Can't I "Like" Gaylene's comment?
Suz, precisely my point. I think like you. I had to look up beatle boot. Only to realize I have a pair of flat ones I adore and do wear a lot. I didn't think they were deemed "old": to me, they are very young and fresh! Pearls: I can't wear them anymore (boo).
Janet has a point: how to dress you without looking like a mutton dressed as a lamb, to paraphrase a certain other fashion website...

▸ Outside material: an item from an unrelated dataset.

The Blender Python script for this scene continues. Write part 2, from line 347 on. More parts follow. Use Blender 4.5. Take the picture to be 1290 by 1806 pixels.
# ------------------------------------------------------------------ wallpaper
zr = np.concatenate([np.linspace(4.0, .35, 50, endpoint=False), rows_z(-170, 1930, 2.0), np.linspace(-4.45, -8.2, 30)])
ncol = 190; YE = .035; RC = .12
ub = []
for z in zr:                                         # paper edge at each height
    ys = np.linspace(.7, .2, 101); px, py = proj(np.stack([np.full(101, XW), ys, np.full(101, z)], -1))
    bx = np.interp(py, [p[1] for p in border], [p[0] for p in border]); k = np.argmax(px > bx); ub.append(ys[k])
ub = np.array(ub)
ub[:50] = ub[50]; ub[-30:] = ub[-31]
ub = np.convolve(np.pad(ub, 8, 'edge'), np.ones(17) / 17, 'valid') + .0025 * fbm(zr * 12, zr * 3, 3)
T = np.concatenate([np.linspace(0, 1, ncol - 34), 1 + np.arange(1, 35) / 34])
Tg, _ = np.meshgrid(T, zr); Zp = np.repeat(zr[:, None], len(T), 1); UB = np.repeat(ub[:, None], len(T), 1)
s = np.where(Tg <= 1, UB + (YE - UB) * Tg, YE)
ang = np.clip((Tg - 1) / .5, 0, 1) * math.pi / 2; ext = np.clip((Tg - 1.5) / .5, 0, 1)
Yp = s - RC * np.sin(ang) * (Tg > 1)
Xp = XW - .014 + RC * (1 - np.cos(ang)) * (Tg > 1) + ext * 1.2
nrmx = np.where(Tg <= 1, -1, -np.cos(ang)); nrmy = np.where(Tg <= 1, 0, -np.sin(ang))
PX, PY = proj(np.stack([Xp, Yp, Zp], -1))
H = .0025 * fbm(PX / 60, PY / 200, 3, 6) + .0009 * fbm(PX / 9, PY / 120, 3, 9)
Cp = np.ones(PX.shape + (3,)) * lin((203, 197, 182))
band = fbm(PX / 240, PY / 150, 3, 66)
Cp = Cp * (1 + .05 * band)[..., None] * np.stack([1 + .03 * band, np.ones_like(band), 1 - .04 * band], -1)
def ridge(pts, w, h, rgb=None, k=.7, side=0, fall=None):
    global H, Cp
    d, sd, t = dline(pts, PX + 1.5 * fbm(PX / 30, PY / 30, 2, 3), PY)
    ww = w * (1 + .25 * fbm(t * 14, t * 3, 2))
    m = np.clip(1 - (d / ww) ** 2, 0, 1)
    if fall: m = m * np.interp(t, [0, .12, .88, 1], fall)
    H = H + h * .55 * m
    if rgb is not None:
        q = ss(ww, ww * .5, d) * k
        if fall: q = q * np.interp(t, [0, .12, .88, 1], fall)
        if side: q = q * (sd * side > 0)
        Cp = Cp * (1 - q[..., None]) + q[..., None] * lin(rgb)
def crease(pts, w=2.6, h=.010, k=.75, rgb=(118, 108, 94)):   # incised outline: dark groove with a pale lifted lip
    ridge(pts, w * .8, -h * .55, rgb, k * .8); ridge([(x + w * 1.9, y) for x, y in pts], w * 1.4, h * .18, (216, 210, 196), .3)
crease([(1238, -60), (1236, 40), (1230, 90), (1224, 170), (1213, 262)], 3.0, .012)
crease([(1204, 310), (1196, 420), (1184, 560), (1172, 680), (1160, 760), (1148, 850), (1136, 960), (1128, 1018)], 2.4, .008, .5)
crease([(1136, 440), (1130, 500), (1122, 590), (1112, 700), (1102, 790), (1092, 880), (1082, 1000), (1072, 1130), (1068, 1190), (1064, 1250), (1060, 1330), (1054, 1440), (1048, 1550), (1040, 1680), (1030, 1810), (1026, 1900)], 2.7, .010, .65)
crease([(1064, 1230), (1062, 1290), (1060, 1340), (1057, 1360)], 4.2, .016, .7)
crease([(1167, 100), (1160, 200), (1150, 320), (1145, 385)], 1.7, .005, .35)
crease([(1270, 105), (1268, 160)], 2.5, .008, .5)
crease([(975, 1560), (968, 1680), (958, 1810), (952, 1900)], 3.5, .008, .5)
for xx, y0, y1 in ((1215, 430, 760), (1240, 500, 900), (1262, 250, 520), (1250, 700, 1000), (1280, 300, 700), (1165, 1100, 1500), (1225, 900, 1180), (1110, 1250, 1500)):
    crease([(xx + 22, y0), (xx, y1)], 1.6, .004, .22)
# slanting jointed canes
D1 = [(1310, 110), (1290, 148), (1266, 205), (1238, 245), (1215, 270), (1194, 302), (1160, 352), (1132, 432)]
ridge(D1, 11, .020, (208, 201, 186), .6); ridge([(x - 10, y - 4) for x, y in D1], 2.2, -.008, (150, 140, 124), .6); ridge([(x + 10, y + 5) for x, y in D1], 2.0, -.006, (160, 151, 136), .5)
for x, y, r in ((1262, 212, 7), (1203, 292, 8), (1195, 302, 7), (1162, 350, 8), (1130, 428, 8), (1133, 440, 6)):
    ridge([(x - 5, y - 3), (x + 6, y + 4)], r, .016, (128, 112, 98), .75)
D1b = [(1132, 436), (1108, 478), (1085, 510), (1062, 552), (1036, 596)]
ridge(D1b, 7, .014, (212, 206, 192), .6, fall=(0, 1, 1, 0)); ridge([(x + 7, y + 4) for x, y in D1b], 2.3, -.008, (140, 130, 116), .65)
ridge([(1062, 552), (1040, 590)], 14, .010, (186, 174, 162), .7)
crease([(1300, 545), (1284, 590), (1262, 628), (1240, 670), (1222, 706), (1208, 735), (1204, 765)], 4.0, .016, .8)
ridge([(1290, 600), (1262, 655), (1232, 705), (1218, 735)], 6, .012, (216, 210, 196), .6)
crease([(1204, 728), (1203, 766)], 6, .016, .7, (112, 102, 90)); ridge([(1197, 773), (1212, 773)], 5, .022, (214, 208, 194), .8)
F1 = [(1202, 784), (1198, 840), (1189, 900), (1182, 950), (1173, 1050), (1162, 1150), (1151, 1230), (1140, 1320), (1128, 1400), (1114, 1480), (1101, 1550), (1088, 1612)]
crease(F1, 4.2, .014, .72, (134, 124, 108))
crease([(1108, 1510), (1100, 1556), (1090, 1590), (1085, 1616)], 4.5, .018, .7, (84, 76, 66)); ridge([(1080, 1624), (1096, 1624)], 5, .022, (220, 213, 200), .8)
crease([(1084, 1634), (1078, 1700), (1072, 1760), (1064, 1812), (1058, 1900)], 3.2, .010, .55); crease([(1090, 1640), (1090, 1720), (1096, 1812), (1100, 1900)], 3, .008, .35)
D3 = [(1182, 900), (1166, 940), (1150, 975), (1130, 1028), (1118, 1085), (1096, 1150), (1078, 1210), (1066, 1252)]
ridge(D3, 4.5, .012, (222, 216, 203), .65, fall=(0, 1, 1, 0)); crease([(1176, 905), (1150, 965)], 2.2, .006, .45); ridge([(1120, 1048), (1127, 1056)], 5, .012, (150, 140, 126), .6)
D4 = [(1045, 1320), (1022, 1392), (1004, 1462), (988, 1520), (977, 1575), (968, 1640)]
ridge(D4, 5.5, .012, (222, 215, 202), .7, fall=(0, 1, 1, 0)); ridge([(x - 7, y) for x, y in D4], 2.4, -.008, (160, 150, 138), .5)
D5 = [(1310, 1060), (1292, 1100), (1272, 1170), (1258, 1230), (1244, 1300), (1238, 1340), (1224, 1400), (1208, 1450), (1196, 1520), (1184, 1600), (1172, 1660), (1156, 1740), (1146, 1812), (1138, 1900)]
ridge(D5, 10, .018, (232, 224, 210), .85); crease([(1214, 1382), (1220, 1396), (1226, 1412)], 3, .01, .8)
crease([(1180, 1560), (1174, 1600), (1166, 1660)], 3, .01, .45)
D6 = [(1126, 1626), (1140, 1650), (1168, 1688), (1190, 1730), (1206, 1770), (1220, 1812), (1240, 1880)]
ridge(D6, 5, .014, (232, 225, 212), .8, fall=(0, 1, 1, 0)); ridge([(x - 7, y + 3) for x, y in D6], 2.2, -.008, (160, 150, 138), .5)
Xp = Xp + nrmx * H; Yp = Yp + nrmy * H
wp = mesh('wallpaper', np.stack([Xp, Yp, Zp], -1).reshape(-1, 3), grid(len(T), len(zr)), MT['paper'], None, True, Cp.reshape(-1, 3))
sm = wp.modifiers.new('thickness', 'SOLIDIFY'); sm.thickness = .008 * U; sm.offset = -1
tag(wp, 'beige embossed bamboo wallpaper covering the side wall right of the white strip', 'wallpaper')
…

And on Suz's second post: so true! I inherited some of my grandmother clothes - she had made herself - and have a hard time wearing it regularly, because it is made for a lifestyle that isn't mine. My grandmother was a teacher, like me. She did teach in various parts of the country, actually, but even then, she traveled with old style suitcases and embarked on trains / boats / planes donning full three piece tweed suits - and the corresponding Richelieu Oxfords, square silk scarves, lamb leather gloves and (now vintage) handbags. But I can't establish a parallel with my grandmother the way you do. On Sundays, she went to church: I go to the gym. She taught as an authoritative figure within the "teaching paradigm": I am a child of the "learning paradigm", dressing accordingly when guiding and accompanying students, which means wearing more pants and jeans, things in which I can lean, bend, kneel, move, jump; she traveled in style: I travel in comfort, because I won't get any time to recuperate + my body typically already has a workout or two running through its vein it needs to recover from, so I will want the snooze. Then again, a snooze while travelling was unthinkable in my grandmother's times,but today, it's perfectly possible. So all this to say I am not sure about the basics for certain tasks not changing. I think they do!